Practice the path, not a script
The University of Alabama's career center recommends planning your response but not memorizing it word for word. Yale makes the same point: practice matters, but memorization can make the answer sound rehearsed.
Write bullet points, not a paragraph. Practice the answer out loud three or four different ways. If you can still hit the same present, proof, and future points while changing the exact words, you are ready.
- Record one practice answer and check whether the first 15 seconds are clear.
- Ask whether each sentence helps the interviewer understand your fit.
- Keep a backup short version for rushed phone screens.
Example rewrite
A rambling answer before and after
The role asks for reporting, stakeholder communication, and process improvement.
Before
I grew up interested in business and have done a lot of different things. My first job was in retail, then I moved into admin, and now I do some reporting. I am looking for something more challenging.
After
I am currently an operations coordinator who has become the reporting person for our service team. Over the last year, I rebuilt our weekly ticket report, helped managers spot recurring handoff delays, and reduced manual follow-up by giving each team a clearer status view.
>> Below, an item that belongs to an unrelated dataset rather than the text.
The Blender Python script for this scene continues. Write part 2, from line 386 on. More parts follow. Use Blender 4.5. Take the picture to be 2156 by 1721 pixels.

I am interested in this business analyst role because it would let me keep turning messy operational data into decisions at a larger scale.
It starts with a useful current frame instead of a life story.
It picks one relevant proof point with outcome language.
It ends by explaining why this role is the next logical context.
The 10-minute practice checklist
Write one sentence that frames your current professional identity.
Choose one or two proof points that match the job description.
Add one sentence that explains why this role is the right next context.
Remove personal history that does not help the interview.
Time the answer once and aim for 60 to 90 seconds.
Practice out loud until you can say the same points without the same words.
Prepare one short follow-up story in case the interviewer asks for more detail.
Common mistakes to avoid
Starting with childhood, family history, or personal biography unless directly relevant.
Walking through the resume line by line.
Listing traits such as hard-working or passionate without evidence.
Ending without connecting the answer to the role.
Memorizing a paragraph so tightly that it sounds unnatural.